Two for the Road is a slightly forgotten film by Stanley Donen (Singin’ in the Rain, Bedazzled, Charade), which has been re-released by Eureka in their Masters of Cinema imprint. It stars Albert Finney and Audrey Hepburn and both have rarely been better. The film’s influence can certainly be seen in Richard Linklater’s rightfully celebrated Before Trilogy.

Mark Wallace (Albert Finney) is a well off architect who is married to Joanne (Audrey Hepburn) in a relationship which is obviously on the rocks. Through a series of flashbacks and flash-forwards the stories of how they fell in love, fell out of love, and got back together are shown. The film is mostly set in parts of Northern France, and more often than not is set on the same road but at different points in their relationship.

It was an interesting period for Hollywood when Two for the Road came out; films like Bonnie &Clyde and Point Blank were murdering the classic Hollywood studio system. I think Donen saw this and decided to make a film which partly owed itself to some of the work from the French New Wave, but simultaneously worked as a mainstream romantic comedy. It was also the first big film that Albert Finney did for an American Studio; he had great success a couple years earlier with Tom Jones (for those who don’t know, it’s not about the Welsh singer). Audrey Hepburn obviously was a massive iconic film star, but even by 1967 her star was fading and she only acted in 5 more films in the next 25 years.

Frederic Raphael, who had a massive success with Darling starring Julie Christie (he won the Oscar for it), wrote the script. It has been said that the interactions between Finney and Hepburn are based on his own relationship with his wife, and it certainly has a feel of an authentic real life romance. Raphael deservingly was nominated for an Oscar for the script.
Christopher Challis shot the film. He learned his trade being a camera operator for Powell & Pressburger, eventually graduating to becoming their DP. Martin Scorsese once said of Challis, “Chris Challis brought a vibrancy to the celluloid palette that was entirely his own, and which helped make Britain a leader in that long, glorious period of classic world cinema”. His innovative work is on glorious display in Two for the Road. The photography of the French landscape just pops with the new Hi-Def transfer.
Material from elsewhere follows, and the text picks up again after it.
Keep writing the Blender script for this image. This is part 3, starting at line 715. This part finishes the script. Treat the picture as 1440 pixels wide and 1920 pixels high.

Two for the Road is fascinating and extremely funny film and a example of old Hollywood director taking his cues from the New Wave but making something still accessible to a mainstream audience in 1960s. It’s editing is fascinating and it’s shot length is extremely short for the period, much more modern than even someone like Sam Peckinpah who is noted for his fast cuts. It’s probably Audrey Hepburn’s finest performance and Finney is always a joy on screen. The film’s influence on future films is undeniable, and it has a wonderful score by Henri Mancini that fits the mood and pace perfectly - he considered it the favourite among his scores.  

The disc contains an interview with Frederic Raphael, a commentary by Stanley Donen, the theatrical trailer and a booklet with essays on the film.